▶ Task instructions
Output the first line of the listing and each line after it, up to and including the line that contains "return link(bpy.data.objects.new(name, me), parent)", exactly as written, minus the pictures.

▶ Material provided
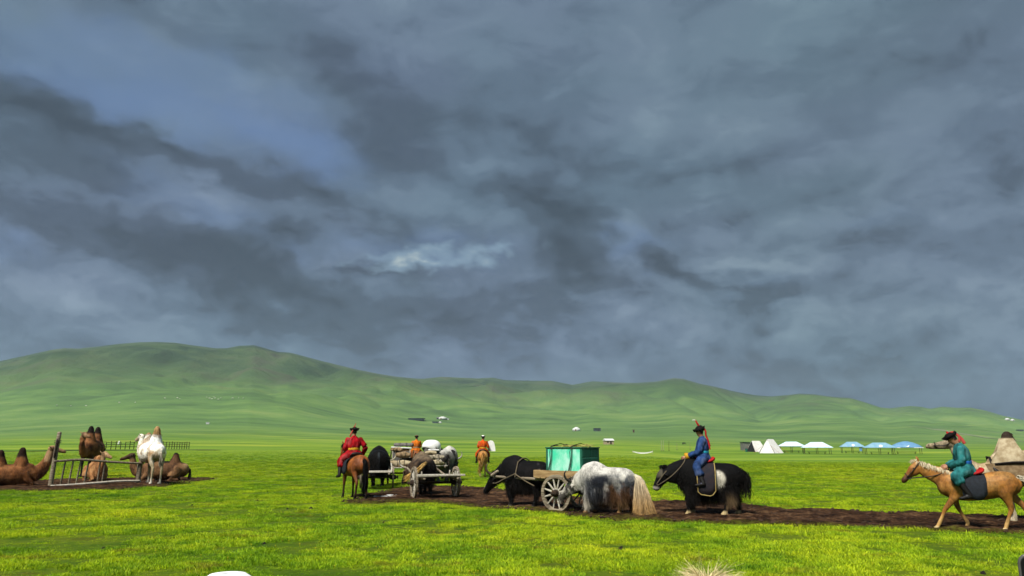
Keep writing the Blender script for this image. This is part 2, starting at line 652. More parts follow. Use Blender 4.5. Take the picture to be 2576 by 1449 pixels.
def strands(name, root, d0, d1, length, width, cols, mat, parent, rng, tipcol=None, seg=3):
    """tapering locks of hair: start direction d0 bends over to d1"""
    n = len(root)
    length = np.broadcast_to(np.asarray(length, dtype=float), (n,))
    width = np.broadcast_to(np.asarray(width, dtype=float), (n,))
    nz = lambda v: v / (np.linalg.norm(v, axis=1)[:, None] + 1e-9)
    side = nz(np.cross(nz(d0 + d1 + 1e-6), rng.normal(size=(n, 3))))
    V, C = [], []
    p = root.copy()
    curl = rng.normal(size=(n, 3))
    cfq, cph = rng.uniform(3, 8, n), rng.uniform(0, 6.28, n)
    for k in range(seg + 1):
        t = k / seg
        wob = curl * (np.sin(cfq * t + cph) * length * 0.07 * t)[:, None]
        w = width * (1 - 0.9 * t ** 1.5) * 0.5
        V.append(p + wob - side * w[:, None])
        V.append(p + wob + side * w[:, None])
        cc = cols if tipcol is None else cols * (1 - t ** 1.5) + tipcol * t ** 1.5
        C += [cc, cc]
        d = nz(d0 * (1 - (t + .5 / seg)) + d1 * (t + .5 / seg))
        p = p + d * (length / seg)[:, None]
    V = np.stack(V, 1).reshape(-1, 3)
    C = np.stack(C, 1).reshape(-1, 3)
    m = 2 * (seg + 1)
    base = (np.arange(n) * m)[:, None]
    F = np.concatenate([base + np.array([2 * k, 2 * k + 1, 2 * k + 3, 2 * k + 2]) for k in range(seg)], 0)
    me = bpy.data.meshes.new(name)
    me.vertices.add(len(V))
    me.vertices.foreach_set('co', V.astype(np.float32).ravel())
    me.loops.add(F.size)
    me.loops.foreach_set('vertex_index', F.astype(np.int32).ravel())
    me.polygons.add(len(F))
    me.polygons.foreach_set('loop_start', np.arange(0, F.size, 4, dtype=np.int32))
    me.update(calc_edges=True)
    set_cols(me, C)
    me.polygons.foreach_set('use_smooth', np.ones(len(me.polygons), dtype=bool))
    me.materials.append(mat)
    return link(bpy.data.objects.new(name, me), parent)

# ------------------------------------------------------------------ materials
def new_mat(name):
    m = bpy.data.materials.new(name)
    m.use_nodes = True
    nt = m.node_tree
    b = nt.nodes['Principled BSDF']
    return m, nt, b


def bump(nt, b, h, strength=0.4, dist=0.02):
    n = nd(nt, 'ShaderNodeBump')
    n.inputs['Strength'].default_value = strength
    n.inputs['Distance'].default_value = dist
    put(nt, n.inputs['Height'], h)
    nt.links.new(n.outputs[0], b.inputs['Normal'])


def objvec(nt):
    return nd(nt, 'ShaderNodeTexCoord').outputs['Object']


def mat_plain(name, c1, c2=None, scale=8.0, rough=0.8, bumps=0.25, stretch=(1, 1, 1), spec=0.3, var=0.0, detail=5):
    m, nt, b = new_mat(name)
    v = vmul(nt, objvec(nt), *stretch)
    n = noise(nt, v, scale, detail, 0.62)
    c2 = c2 or tuple(c * 0.6 for c in c1)
    col = mixc(nt, n.smooth(0.32, 0.68), c1, c2)
    if var:
        oi = nd(nt, 'ShaderNodeObjectInfo')
        r_ = S(nt, oi.outputs['Random']) * var + (1 - var / 2)
        cb = nd(nt, 'ShaderNodeCombineXYZ')
        for i in range(3):
            put(nt, cb.inputs[i], r_)
        col = mixc(nt, 1.0, col, cb.outputs[0], 'MULTIPLY')
    put(nt, b.inputs['Base Color'], col)
    b.inputs['Roughness'].default_value = rough
    b.inputs['Specular IOR Level'].default_value = spec
    if bumps:
        bump(nt, b, noise(nt, v, scale * 3, 4, 0.6), bumps, 0.02)
    return m


def mat_coat(name, rough=0.8, spec=0.12, stretch=(1, 1, 0.35), sc=26.0, amt=0.75):
    """hide or cloth coloured by the mesh's own colour attribute, broken up by hair-like noise"""
    m, nt, b = new_mat(name)
    at_ = nd(nt, 'ShaderNodeAttribute', attribute_name='Col')
    v = vmul(nt, objvec(nt), *stretch)
    n = noise(nt, v, sc, 5, 0.65)
    n2 = noise(nt, v, sc * 0.18, 3, 0.55)
    f = n.smooth(0.25, 0.75) * amt + n2.smooth(0.3, 0.7) * 0.62 + (1 - amt * 0.5 - 0.31)
    cb = nd(nt, 'ShaderNodeCombineXYZ')
    for i in range(3):
        put(nt, cb.inputs[i], f)
    put(nt, b.inputs['Base Color'], mixc(nt, 1.0, at_.outputs['Color'], cb.outputs[0], 'MULTIPLY'))
    b.inputs['Roughness'].default_value = rough
    b.inputs['Specular IOR Level'].default_value = spec
    bump(nt, b, n, 0.5, 0.015)
    return m


def grass_colour(nt, near=False):
    """meadow colour by place; shared by the ground sheet and the grass standing on it"""
    g = nd(nt, 'ShaderNodeNewGeometry')
    P = g.outputs['Position']
    big = noise(nt, vmul(nt, P, 1, 1, 0), 0.055, 3, 0.55)
    mid = noise(nt, vmul(nt, P, 1, 1, 0), 0.42, 3, 0.6)
    fine = noise(nt, vmul(nt, P, 1, 1, 0), 3.1, 3, 0.6)
    sp = nd(nt, 'ShaderNodeSeparateXYZ')
    nt.links.new(P, sp.inputs[0])
    X, Y, Z = (S(nt, sp.outputs[i]) for i in range(3))
    r = (X * X + Y * Y)._m('SQRT')
    c_near = ramp(nt, big * 0.42 + mid * 0.36 + fine * 0.22,
                  [(0.37, A(70, 110, 16, 1.6)), (0.45, A(108, 140, 26, 1.6)), (0.51, A(134, 156, 30, 1.6)), (0.58, A(150, 165, 34, 1.6)), (0.67, A(180, 178, 36, 1.6))])
    pt = noise(nt, vmul(nt, P, 0.7, 1, 0), 1.15, 3, 0.6)
    c_near = mixc(nt, pt.smooth(0.58, 0.70) * 0.75, c_near, A(112, 108, 40, 1.7))
    c_near = mixc(nt, pt.smooth(0.44, 0.33) * 0.7, c_near, A(70, 112, 22, 1.7))
    # patches of fields and grazing seen edge-on as streaks
    f1 = noise(nt, vmul(nt, P, 0.45, 1, 0), 0.016, 4, 0.62)
    f2 = noise(nt, vmul(nt, P, 0.30, 1, 0), 0.05, 3, 0.6)
    c_mid = ramp(nt, f1 * 0.5 + f2 * 0.5,
                 [(0.40, A(88, 124, 38, 1.7)), (0.46, A(114, 150, 46, 1.7)), (0.51, A(130, 162, 52, 1.7)), (0.56, A(150, 176, 60, 1.7)), (0.62, A(184, 190, 70, 1.7))])
    if near:
        return mixc(nt, r.smooth(45, 170), c_near, c_mid), P, r, Z, None
    f3 = noise(nt, vmul(nt, P, 0.6, 1, 0.0), 0.0042, 6, 0.62)
    f4 = noise(nt, vmul(nt, P, 0.5, 1, 1), 0.022, 5, 0.65)
    c_far = ramp(nt, f3 * 0.5 + f4 * 0.5,
                 [(0.38, A(80, 110, 62, 1.68)), (0.46, A(97, 132, 70, 1.68)), (0.53, A(112, 146, 76, 1.68)), (0.62, A(134, 158, 88, 1.68))])
    hb = noise(nt, P, 0.006, 6, 0.68)
    c_hill = ramp(nt, hb, [(0.36, A(46, 68, 46, 1.8)), (0.46, A(66, 90, 58, 1.8)), (0.55, A(84, 106, 66, 1.8)), (0.66, A(92, 100, 74, 1.8))])
    c = mixc(nt, r.smooth(45, 170), c_near, c_mid)
    c = mixc(nt, r.smooth(260, 800), c, c_far)
    high = (Z + (hb - 0.5) * 160.0).smooth(45, 190)
    c = mixc(nt, high, c, c_hill)
    return c, P, r, Z, hb


M_GROUND, _nt, _b = new_mat('meadow')
_c, _P, _r, _Z, _hb = grass_colour(_nt)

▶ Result
Keep writing the Blender script for this image. This is part 2, starting at line 652. More parts follow. Use Blender 4.5. Take the picture to be 2576 by 1449 pixels.
def strands(name, root, d0, d1, length, width, cols, mat, parent, rng, tipcol=None, seg=3):
    """tapering locks of hair: start direction d0 bends over to d1"""
    n = len(root)
    length = np.broadcast_to(np.asarray(length, dtype=float), (n,))
    width = np.broadcast_to(np.asarray(width, dtype=float), (n,))
    nz = lambda v: v / (np.linalg.norm(v, axis=1)[:, None] + 1e-9)
    side = nz(np.cross(nz(d0 + d1 + 1e-6), rng.normal(size=(n, 3))))
    V, C = [], []
    p = root.copy()
    curl = rng.normal(size=(n, 3))
    cfq, cph = rng.uniform(3, 8, n), rng.uniform(0, 6.28, n)
    for k in range(seg + 1):
        t = k / seg
        wob = curl * (np.sin(cfq * t + cph) * length * 0.07 * t)[:, None]
        w = width * (1 - 0.9 * t ** 1.5) * 0.5
        V.append(p + wob - side * w[:, None])
        V.append(p + wob + side * w[:, None])
        cc = cols if tipcol is None else cols * (1 - t ** 1.5) + tipcol * t ** 1.5
        C += [cc, cc]
        d = nz(d0 * (1 - (t + .5 / seg)) + d1 * (t + .5 / seg))
        p = p + d * (length / seg)[:, None]
    V = np.stack(V, 1).reshape(-1, 3)
    C = np.stack(C, 1).reshape(-1, 3)
    m = 2 * (seg + 1)
    base = (np.arange(n) * m)[:, None]
    F = np.concatenate([base + np.array([2 * k, 2 * k + 1, 2 * k + 3, 2 * k + 2]) for k in range(seg)], 0)
    me = bpy.data.meshes.new(name)
    me.vertices.add(len(V))
    me.vertices.foreach_set('co', V.astype(np.float32).ravel())
    me.loops.add(F.size)
    me.loops.foreach_set('vertex_index', F.astype(np.int32).ravel())
    me.polygons.add(len(F))
    me.polygons.foreach_set('loop_start', np.arange(0, F.size, 4, dtype=np.int32))
    me.update(calc_edges=True)
    set_cols(me, C)
    me.polygons.foreach_set('use_smooth', np.ones(len(me.polygons), dtype=bool))
    me.materials.append(mat)
    return link(bpy.data.objects.new(name, me), parent)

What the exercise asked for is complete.